Google recently opened Google Music to compete against Amazon, Spotify, and Apple in general. Compared to other services the terms are pretty simple: you can upload up to 20,000 of your own mp3 songs at no cost (for now) and they are available to you anywhere you can call from a browser. Google also offers an Android app that can sync with your music collection: choose the albums you want on your phone, put it on WiFi and let it download locally for offline listening.

Seems sweet huh?

Hmm… Only two weeks in and I am not convinced. Let me elaborate.

Beta Quirks

The service is still in beta, which seems to be the norm for all Google services, but this time it really feels like it is half-baked with profound design errors.

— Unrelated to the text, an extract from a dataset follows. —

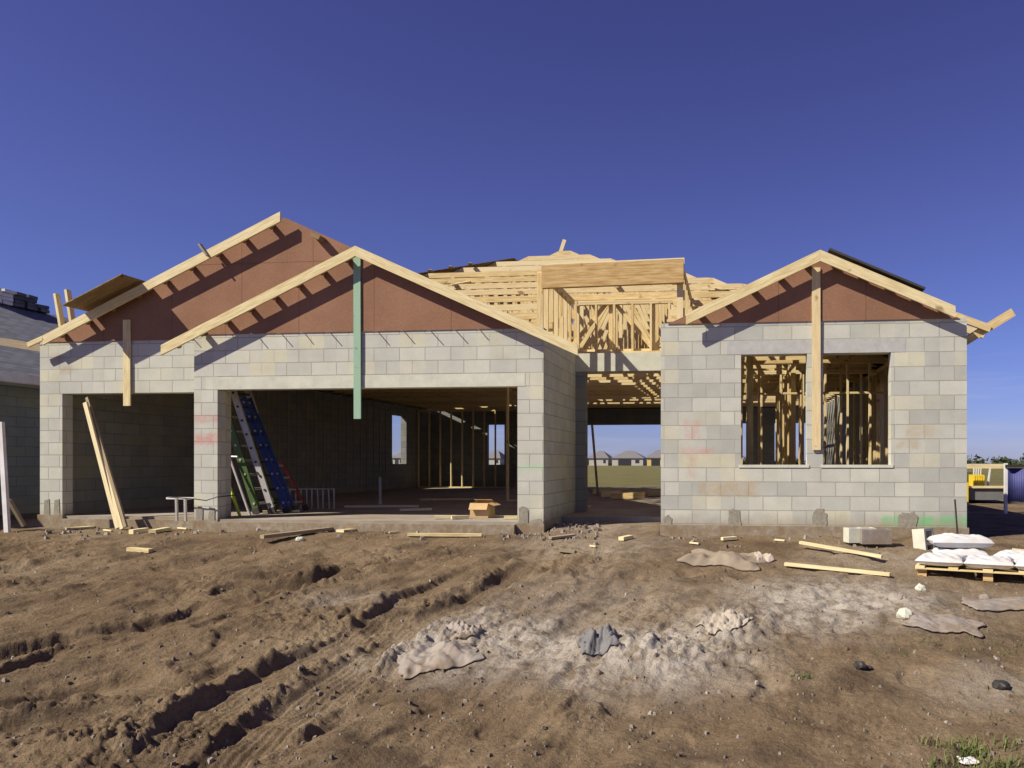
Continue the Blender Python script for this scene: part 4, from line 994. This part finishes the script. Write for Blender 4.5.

The only way you can upload music is through a desktop app. There is one for Windows, Mac and Linux. I installed the one for Mac, — a pretty big app for something that is just supposed to upload stuff — started it and got a configuration screen. I clicked a bit everywhere in hope of getting in control but there are very few things you can set in the panel, and once you click Ok the app disappears.

Ok so it wants to remain unseen like a background daemon doing its job without me noticing. That was friendly but I really want to be in charge and know what is happening. Guys this is my bandwidth!

As for upload options you are given a choice between:

  • Uploading your “Music” folders (? didn’t try)
  • Uploading your iTunes collection
  • Uploading a list of folders of your choice

I stupidly chose to upload my iTunes stuff, thinking Mac integration would be best with the Apple-sanctioned music handler. And then nothing. Waited a bit and noticed my bandwidth was being savagely maxed. I had to rummage through the System Preferences to find what in hell this thing was doing, and finally discovered it was courageously uploading all the podcasts I stored for later perusal on my iPod. No! No! I do not care about putting podcasts in the cloud! I can find them easily enough on their respective web sites, don’t need an extra copy with Google. So how do you stop this thing? Well, turns out you cannot, so I ended up uninstalling it altogether.

Ok, reinstall and this time choose Upload folder. Point it to a folderful of music and… wait. There are 20 Gigs in there, how long is this gonna take? Quick calculation: about three days. THREE EFFING DAYS?? Forget about web browsing when all the upload is gone.

But Ok, I’ll play. Eat my bandwidth, Google.

Three days later I got a nice set of 3,000 songs up there. Now what? Now I can proudly listen to a bunch of files I already had access to, by definition, at work and at home. Putting 8 Gb of it on my Android would not have taken me that long through USB. What is the service really?

I just cannot get any grasp as to why I would like to use this service at all. My personal music store at home runs in about half a terabyte of music of all possible styles, trends and periods, I will never be able to upload all of it to Google’s servers. And even if I could, what would be the point really? Transferring music to my phone is really easy (mount phone through USB, copy) and I only need to do it every couple of months or so. With USB thumb drives running now with 32Gbs of storage, it has never been easier to carry around tons of music and transfer them without difficulty anywhere I go. The “portable” aspect of having my music online just escapes me.

One point about storing things up in the cloud is that it remains there in case you loose all of your backups in a fire. But honestly: if my house burnt, my music collection would be the least of my worries. I bet if this happened I could rebuild a full music DB in a matter of days by just gathering music from friends. This could actually be a good opportunity to discover new stuff, come to think of it.

One useful feature could have been to be able to download your music back from the cloud. Putting everything up there could at least be useful to share songs with friends. But no: nothing is planned for music download. So much for sharing.

The web-based part tries to be as nice as possible but still has a way to go. Some uploaded albums were not recognized correctly: missing covers, or you end up with two half-albums sharing the same name, each one having half of the songs of the original album. Yuck. In terms of file formats you can only upload mp3. Forget ogg, flac, ape, or anything exotic. Barf.

Net result: I am not buying it. The service has less features than what I can do myself with a few euros worth of gear in my pocket. A “free” service that has already cost me more in electricity than what I could have achieved in five minutes over USB.

C’mon Google. We all know you can do better than that! Don’t let the MAFIAA ruin what could have been a great project.

NB: Google Music is currently only available through invitations and you need to be in the US to activate it.